I personally do not eat any meat.....I havn't for 26 years......I can understand people eating what they shoot, but surely the question is do they need to shoot it? There is plenty food available to all.....and most can afford to buy. I actually see it as people getting pleasure from killing.....but that is just MY view.
We have many blood sports in the UK including fox hunting....I abhor it......
and Yet I agree with the culling of deer to take out the weak and keep the herd strong.......

Mixed emotions for me but then I am extemely passive in nature....I did enjoy reading the post though....I like to read other peoples opinions.......

George said...

I guess I didn't pay enough attention to hunting seasons when I lived in North Carolina -- I didn't realize there were dove hunting seasons. I'll take your word that doves are delicous -- I'm not sure I could eat one!

The Birdlady said...

I'm not quite as ambivalent, Barb. I hope every hunter has rotten luck when they go out. (And nobody has told this Cooper's hawk around here that he can only dove hunt at certain times. lol

The Birdlady said...

Sorry Carolyn and Barb - I got ahead of myself.
H-

GreensboroBirds said...

Hm, I think I could definitely eat a dove, especially after your delicious description. They seem pretty fatty, like a duck maybe, and I do love me some duck. We have loads of 'em lurking on the floor of our woods--maybe hiding out from all the shooting I hear in the afternoon.

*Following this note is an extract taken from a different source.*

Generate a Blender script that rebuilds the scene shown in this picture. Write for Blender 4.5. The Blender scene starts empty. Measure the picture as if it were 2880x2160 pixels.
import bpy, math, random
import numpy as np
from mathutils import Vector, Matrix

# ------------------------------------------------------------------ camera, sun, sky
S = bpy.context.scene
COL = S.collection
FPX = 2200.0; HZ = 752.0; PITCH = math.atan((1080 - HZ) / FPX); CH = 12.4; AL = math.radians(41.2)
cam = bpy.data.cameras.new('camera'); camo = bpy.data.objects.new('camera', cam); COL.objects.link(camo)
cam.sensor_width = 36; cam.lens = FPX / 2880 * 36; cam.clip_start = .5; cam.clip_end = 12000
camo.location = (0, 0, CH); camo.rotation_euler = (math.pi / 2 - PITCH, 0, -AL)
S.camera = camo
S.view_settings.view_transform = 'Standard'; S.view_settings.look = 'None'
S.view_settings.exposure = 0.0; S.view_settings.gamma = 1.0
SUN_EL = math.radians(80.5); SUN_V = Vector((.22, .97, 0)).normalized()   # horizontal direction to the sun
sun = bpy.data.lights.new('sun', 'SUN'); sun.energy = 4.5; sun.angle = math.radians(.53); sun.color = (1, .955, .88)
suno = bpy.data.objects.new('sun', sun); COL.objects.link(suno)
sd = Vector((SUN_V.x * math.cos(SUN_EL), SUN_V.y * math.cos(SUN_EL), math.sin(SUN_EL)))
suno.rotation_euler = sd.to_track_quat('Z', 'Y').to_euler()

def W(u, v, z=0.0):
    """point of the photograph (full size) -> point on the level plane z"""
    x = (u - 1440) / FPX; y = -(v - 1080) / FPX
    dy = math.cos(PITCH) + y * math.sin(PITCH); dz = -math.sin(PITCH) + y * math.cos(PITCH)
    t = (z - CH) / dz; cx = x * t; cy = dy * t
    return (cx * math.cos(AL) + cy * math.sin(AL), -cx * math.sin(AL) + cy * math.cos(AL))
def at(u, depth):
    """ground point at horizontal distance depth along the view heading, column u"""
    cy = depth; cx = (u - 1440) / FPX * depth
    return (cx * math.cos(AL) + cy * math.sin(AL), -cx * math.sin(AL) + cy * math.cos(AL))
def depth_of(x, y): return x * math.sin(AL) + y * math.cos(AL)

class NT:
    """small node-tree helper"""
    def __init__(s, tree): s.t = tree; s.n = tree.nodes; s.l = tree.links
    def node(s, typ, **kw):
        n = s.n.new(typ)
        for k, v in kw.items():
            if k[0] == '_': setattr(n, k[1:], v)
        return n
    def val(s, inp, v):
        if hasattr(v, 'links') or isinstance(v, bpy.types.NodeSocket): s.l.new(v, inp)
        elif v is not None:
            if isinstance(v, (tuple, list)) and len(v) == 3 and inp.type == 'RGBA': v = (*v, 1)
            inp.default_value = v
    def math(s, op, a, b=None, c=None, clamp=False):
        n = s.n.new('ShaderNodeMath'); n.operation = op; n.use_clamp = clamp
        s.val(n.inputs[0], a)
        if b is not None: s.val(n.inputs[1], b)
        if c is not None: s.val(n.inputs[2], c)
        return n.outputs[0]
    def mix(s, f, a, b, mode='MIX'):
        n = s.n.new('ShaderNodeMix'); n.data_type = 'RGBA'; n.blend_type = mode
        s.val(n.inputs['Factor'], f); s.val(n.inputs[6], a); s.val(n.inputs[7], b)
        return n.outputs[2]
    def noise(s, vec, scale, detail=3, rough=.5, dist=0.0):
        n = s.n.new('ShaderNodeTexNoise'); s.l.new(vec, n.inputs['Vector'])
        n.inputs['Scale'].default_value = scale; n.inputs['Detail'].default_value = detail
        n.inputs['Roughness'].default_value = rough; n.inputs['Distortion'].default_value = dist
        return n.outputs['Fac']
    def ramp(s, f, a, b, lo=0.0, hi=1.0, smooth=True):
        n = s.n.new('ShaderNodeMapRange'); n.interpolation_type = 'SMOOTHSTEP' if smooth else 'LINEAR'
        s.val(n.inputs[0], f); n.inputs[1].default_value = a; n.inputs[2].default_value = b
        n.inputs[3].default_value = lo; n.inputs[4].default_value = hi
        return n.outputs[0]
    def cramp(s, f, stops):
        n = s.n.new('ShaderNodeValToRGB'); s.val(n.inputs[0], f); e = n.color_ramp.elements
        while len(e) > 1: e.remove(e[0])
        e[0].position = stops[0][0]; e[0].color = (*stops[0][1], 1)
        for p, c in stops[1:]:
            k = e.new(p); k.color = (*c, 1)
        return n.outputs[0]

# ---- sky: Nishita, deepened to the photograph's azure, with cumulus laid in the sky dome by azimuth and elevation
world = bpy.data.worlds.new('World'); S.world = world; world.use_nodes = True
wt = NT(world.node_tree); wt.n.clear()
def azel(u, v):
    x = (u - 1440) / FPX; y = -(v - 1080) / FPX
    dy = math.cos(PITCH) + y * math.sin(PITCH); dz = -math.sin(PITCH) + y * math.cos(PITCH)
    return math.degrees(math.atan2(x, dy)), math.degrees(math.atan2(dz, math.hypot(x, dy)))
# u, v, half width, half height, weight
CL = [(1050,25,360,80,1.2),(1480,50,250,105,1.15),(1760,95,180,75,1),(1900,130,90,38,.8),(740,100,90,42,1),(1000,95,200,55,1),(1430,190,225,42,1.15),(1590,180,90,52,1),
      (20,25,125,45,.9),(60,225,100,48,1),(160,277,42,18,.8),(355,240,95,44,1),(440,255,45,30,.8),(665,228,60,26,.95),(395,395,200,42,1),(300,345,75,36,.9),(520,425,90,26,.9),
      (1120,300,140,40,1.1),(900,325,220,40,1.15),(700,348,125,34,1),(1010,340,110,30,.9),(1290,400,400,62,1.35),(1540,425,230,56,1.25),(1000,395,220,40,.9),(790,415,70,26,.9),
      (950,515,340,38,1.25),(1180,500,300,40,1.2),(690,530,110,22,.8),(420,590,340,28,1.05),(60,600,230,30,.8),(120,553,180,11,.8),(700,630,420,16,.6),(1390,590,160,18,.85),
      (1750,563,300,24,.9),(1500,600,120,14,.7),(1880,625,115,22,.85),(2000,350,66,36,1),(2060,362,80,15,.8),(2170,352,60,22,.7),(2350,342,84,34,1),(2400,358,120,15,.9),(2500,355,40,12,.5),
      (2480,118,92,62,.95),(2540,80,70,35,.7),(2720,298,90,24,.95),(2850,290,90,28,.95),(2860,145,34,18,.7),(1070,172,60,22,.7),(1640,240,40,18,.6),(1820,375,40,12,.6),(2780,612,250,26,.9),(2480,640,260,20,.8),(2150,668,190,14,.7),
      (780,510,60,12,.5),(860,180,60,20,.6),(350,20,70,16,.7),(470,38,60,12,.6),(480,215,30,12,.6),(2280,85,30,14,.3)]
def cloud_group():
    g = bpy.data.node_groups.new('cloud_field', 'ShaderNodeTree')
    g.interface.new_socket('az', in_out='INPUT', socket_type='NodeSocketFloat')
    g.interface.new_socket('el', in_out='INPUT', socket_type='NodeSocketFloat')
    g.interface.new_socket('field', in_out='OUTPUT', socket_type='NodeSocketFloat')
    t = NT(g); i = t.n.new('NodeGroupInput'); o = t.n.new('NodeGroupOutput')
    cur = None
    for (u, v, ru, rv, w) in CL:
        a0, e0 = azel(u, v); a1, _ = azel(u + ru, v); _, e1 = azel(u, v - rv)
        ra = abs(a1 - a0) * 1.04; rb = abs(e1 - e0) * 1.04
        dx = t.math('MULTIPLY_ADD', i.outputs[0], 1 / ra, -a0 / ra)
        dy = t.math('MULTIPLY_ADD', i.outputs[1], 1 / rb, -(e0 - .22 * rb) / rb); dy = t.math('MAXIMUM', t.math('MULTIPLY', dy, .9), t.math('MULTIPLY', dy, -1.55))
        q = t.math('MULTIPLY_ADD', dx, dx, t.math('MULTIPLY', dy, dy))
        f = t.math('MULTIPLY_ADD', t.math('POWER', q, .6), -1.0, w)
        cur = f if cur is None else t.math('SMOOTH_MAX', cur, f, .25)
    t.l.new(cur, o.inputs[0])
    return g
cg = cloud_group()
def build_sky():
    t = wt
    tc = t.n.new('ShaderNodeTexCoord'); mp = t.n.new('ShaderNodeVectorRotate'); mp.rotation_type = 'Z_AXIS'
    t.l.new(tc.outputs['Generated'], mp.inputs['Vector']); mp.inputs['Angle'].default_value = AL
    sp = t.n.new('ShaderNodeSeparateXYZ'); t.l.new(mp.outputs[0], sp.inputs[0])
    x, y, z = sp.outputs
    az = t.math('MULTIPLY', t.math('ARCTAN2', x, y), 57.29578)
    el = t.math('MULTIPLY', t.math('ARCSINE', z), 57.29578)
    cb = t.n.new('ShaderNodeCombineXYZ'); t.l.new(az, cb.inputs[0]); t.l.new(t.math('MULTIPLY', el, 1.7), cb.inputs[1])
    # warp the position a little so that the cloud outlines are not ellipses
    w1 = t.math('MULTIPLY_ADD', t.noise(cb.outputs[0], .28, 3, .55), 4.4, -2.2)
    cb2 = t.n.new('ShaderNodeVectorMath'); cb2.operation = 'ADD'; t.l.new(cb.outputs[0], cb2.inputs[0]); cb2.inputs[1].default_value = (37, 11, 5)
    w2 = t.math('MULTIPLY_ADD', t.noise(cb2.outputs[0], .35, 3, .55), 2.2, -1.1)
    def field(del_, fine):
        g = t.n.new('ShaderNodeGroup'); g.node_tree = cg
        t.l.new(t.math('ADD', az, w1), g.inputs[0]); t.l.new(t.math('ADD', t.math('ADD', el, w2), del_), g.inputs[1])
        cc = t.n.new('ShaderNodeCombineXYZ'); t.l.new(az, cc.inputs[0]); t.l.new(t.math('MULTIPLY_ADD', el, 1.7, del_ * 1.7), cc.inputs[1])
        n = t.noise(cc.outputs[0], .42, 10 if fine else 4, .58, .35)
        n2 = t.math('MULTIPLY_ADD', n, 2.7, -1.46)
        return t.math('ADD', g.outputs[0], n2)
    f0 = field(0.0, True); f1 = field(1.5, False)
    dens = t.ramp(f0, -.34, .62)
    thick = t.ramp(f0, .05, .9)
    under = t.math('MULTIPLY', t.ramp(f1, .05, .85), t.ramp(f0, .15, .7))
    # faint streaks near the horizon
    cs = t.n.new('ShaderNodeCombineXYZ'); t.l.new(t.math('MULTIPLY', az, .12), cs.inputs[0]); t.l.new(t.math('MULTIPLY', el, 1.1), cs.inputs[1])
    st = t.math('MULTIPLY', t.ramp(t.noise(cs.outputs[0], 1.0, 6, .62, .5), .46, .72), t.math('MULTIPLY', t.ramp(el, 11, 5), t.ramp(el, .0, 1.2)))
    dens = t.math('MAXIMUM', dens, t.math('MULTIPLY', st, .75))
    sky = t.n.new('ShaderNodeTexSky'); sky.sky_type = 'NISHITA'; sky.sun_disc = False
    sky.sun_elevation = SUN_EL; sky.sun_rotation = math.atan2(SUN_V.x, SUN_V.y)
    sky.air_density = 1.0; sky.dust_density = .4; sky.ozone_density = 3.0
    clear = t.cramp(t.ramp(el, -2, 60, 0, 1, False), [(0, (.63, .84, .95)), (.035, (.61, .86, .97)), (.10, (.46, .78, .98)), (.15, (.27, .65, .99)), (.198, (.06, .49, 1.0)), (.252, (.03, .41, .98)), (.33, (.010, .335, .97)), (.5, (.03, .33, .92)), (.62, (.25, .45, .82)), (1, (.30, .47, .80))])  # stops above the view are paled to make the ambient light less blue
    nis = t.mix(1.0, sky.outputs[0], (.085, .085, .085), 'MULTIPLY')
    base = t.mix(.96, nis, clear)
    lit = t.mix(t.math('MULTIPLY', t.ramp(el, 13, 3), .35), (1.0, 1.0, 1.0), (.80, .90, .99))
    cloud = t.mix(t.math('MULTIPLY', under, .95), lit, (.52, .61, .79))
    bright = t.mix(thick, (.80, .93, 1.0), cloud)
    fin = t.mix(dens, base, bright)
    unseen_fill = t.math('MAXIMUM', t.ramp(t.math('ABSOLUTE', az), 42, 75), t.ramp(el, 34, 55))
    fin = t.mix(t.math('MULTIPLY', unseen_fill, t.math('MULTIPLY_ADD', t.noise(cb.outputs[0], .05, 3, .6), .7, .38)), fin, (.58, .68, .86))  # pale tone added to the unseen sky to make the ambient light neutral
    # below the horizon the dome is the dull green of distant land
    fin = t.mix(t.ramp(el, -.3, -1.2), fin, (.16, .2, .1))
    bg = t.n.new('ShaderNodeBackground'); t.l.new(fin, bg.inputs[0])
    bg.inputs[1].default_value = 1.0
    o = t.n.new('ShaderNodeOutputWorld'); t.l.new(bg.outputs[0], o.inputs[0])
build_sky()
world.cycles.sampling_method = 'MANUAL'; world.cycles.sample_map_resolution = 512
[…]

My brother's a big hunter, so I grew up with all manner of carcass hanging around and ending up on the dinner table. Everything he brought home was far tastier and fresher than what we'd get at the market.

pat said...

I had one nest right by my front door last spring (see photo) http://pats-dryrun.blogspot.com/2008/04/no-more-pruning.html
...she coo'd so softly it was like purring. I have no problem with hunting but i couldn't eat ne either. And chickens don't purr

Ruth said...

I have not heard of dove hunting around our area. Pigeons (squab) are eaten, but are often raised commercially. I suppose they would taste similar.

flowergardengirl said...

I found you at Robin's Nesting Place and see you've retired to NC. That is grand news as I do love it to death. My husband kept me away for many years in the AF-but we are home sweet home. I'm down around Winston Salem.

I like the name Mountain Musings. I'm relearning how to clog! It is grand and fun. I especially like the music. I hope you are enjoying all that NC has to offer. She's a grand old state.

Cedar ... said...

I had the same reaction to that Cabelas statement as I was reading it. And also about the kids running in the fields "retreiving".. now let's hope there are no stray shots and a tragic ending to that scenario. I recently shared an office with a coworker who, as a woman of retirement age hunted deer every year and usually got her buck before her husband. Women do not have to have things easy, social or soft, we are just as capable of everything as anyone else. Remember Rosie the Riveter?

Jen said...

Carolyn-
Thanks for stopping in at my blog and commenting.
My husband is a hunter and very respectful of it! He did a dove hunt a couple years ago and really enjoyed it. We eat what he takes and most recently it has been elk meat. Which was a first for him this past fall.
Hunting is a great hobby and offers a lot of good experiences.

fishing guy said...

Carolyn: Those are some neat dove photos. They are all puffed up and happy with your food.

Dog_geek said...

I have mixed feelings, too - I could never ever go hunting myself, and I can't relate to people who enjoy the "sport" of shooting animals. Yet, hunting seems more humane to me than most of our meat industry.